─── Material provided
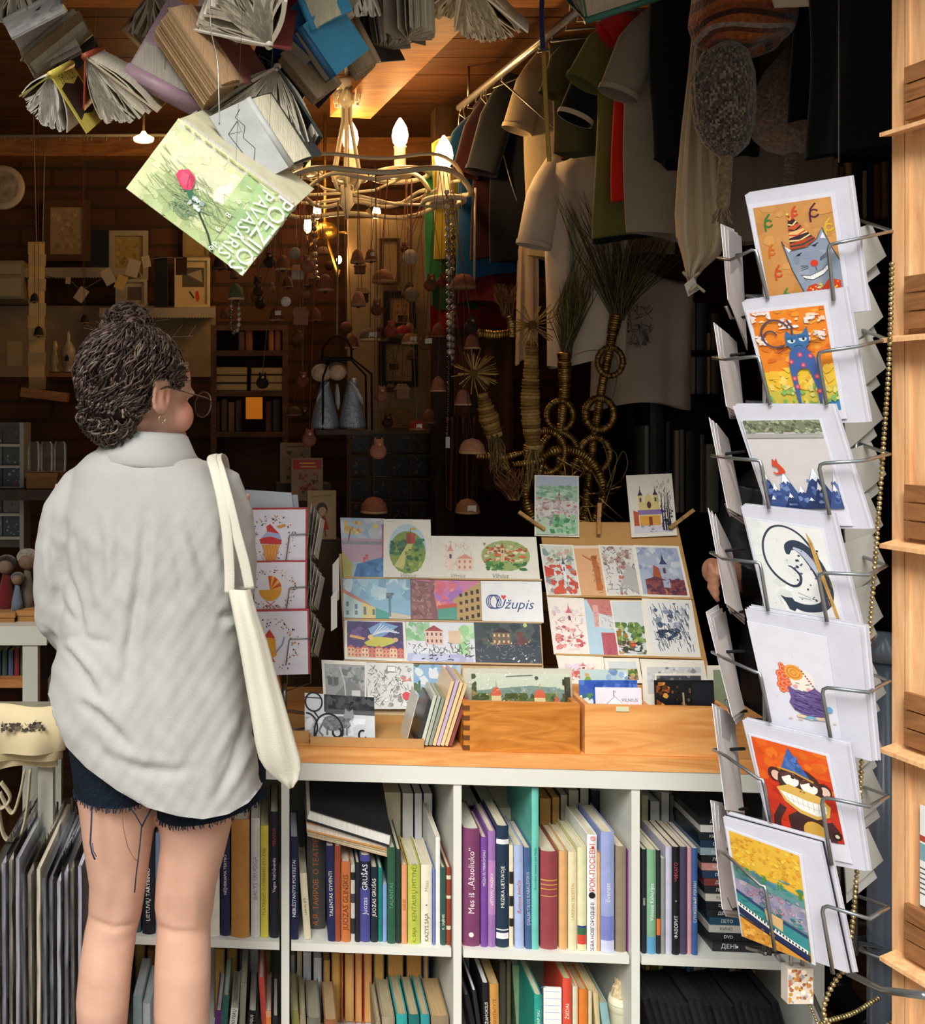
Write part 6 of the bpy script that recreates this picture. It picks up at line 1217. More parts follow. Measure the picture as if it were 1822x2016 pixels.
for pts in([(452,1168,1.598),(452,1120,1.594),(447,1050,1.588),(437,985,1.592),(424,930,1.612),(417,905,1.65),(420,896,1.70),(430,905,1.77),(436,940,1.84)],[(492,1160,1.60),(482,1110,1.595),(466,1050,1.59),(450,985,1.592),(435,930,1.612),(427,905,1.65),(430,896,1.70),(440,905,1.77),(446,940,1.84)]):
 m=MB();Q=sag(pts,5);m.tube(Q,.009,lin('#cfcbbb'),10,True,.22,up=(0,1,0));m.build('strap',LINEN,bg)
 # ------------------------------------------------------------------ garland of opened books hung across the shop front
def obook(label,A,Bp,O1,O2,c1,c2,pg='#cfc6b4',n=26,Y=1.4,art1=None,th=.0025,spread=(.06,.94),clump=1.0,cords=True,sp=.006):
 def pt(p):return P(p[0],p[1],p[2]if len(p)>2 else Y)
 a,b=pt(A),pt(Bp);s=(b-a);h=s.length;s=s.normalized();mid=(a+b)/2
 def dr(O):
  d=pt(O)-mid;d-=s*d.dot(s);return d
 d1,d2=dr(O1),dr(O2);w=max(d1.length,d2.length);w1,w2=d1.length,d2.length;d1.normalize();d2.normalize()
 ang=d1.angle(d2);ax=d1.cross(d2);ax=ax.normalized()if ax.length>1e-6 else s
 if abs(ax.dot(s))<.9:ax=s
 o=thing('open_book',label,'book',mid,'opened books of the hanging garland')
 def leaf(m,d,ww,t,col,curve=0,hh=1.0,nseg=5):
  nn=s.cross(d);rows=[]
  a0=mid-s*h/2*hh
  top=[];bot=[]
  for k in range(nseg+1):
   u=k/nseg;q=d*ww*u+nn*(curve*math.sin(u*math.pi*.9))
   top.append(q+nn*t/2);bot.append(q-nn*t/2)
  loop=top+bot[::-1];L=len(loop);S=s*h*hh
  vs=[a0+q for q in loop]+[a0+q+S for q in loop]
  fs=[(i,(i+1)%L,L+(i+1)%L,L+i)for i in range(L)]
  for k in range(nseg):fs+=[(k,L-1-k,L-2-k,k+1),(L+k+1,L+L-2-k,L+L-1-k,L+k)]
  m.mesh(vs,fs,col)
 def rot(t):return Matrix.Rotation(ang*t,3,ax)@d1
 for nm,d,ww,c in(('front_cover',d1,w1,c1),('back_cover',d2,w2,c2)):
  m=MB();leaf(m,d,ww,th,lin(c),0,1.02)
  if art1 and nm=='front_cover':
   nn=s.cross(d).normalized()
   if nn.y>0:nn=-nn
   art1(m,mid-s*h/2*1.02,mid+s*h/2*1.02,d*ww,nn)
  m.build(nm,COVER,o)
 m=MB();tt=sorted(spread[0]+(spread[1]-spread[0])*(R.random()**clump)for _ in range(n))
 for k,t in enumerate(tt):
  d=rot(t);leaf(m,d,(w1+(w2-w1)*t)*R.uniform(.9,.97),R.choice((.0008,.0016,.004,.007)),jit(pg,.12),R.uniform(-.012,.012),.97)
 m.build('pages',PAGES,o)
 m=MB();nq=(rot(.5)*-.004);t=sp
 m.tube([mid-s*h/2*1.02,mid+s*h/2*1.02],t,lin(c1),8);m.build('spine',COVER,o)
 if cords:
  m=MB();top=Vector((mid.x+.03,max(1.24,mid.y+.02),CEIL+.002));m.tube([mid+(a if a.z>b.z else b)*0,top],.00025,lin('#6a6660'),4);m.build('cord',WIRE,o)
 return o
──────
Written request :: Repeat the material above in full and exactly, apart from the pictures.

Reply ::
Write part 6 of the bpy script that recreates this picture. It picks up at line 1217. More parts follow. Measure the picture as if it were 1822x2016 pixels.
for pts in([(452,1168,1.598),(452,1120,1.594),(447,1050,1.588),(437,985,1.592),(424,930,1.612),(417,905,1.65),(420,896,1.70),(430,905,1.77),(436,940,1.84)],[(492,1160,1.60),(482,1110,1.595),(466,1050,1.59),(450,985,1.592),(435,930,1.612),(427,905,1.65),(430,896,1.70),(440,905,1.77),(446,940,1.84)]):
 m=MB();Q=sag(pts,5);m.tube(Q,.009,lin('#cfcbbb'),10,True,.22,up=(0,1,0));m.build('strap',LINEN,bg)
 # ------------------------------------------------------------------ garland of opened books hung across the shop front
def obook(label,A,Bp,O1,O2,c1,c2,pg='#cfc6b4',n=26,Y=1.4,art1=None,th=.0025,spread=(.06,.94),clump=1.0,cords=True,sp=.006):
 def pt(p):return P(p[0],p[1],p[2]if len(p)>2 else Y)
 a,b=pt(A),pt(Bp);s=(b-a);h=s.length;s=s.normalized();mid=(a+b)/2
 def dr(O):
  d=pt(O)-mid;d-=s*d.dot(s);return d
 d1,d2=dr(O1),dr(O2);w=max(d1.length,d2.length);w1,w2=d1.length,d2.length;d1.normalize();d2.normalize()
 ang=d1.angle(d2);ax=d1.cross(d2);ax=ax.normalized()if ax.length>1e-6 else s
 if abs(ax.dot(s))<.9:ax=s
 o=thing('open_book',label,'book',mid,'opened books of the hanging garland')
 def leaf(m,d,ww,t,col,curve=0,hh=1.0,nseg=5):
  nn=s.cross(d);rows=[]
  a0=mid-s*h/2*hh
  top=[];bot=[]
  for k in range(nseg+1):
   u=k/nseg;q=d*ww*u+nn*(curve*math.sin(u*math.pi*.9))
   top.append(q+nn*t/2);bot.append(q-nn*t/2)
  loop=top+bot[::-1];L=len(loop);S=s*h*hh
  vs=[a0+q for q in loop]+[a0+q+S for q in loop]
  fs=[(i,(i+1)%L,L+(i+1)%L,L+i)for i in range(L)]
  for k in range(nseg):fs+=[(k,L-1-k,L-2-k,k+1),(L+k+1,L+L-2-k,L+L-1-k,L+k)]
  m.mesh(vs,fs,col)
 def rot(t):return Matrix.Rotation(ang*t,3,ax)@d1
 for nm,d,ww,c in(('front_cover',d1,w1,c1),('back_cover',d2,w2,c2)):
  m=MB();leaf(m,d,ww,th,lin(c),0,1.02)
  if art1 and nm=='front_cover':
   nn=s.cross(d).normalized()
   if nn.y>0:nn=-nn
   art1(m,mid-s*h/2*1.02,mid+s*h/2*1.02,d*ww,nn)
  m.build(nm,COVER,o)
 m=MB();tt=sorted(spread[0]+(spread[1]-spread[0])*(R.random()**clump)for _ in range(n))
 for k,t in enumerate(tt):
  d=rot(t);leaf(m,d,(w1+(w2-w1)*t)*R.uniform(.9,.97),R.choice((.0008,.0016,.004,.007)),jit(pg,.12),R.uniform(-.012,.012),.97)
 m.build('pages',PAGES,o)
 m=MB();nq=(rot(.5)*-.004);t=sp
 m.tube([mid-s*h/2*1.02,mid+s*h/2*1.02],t,lin(c1),8);m.build('spine',COVER,o)
 if cords:
  m=MB();top=Vector((mid.x+.03,max(1.24,mid.y+.02),CEIL+.002));m.tube([mid+(a if a.z>b.z else b)*0,top],.00025,lin('#6a6660'),4);m.build('cord',WIRE,o)
 return o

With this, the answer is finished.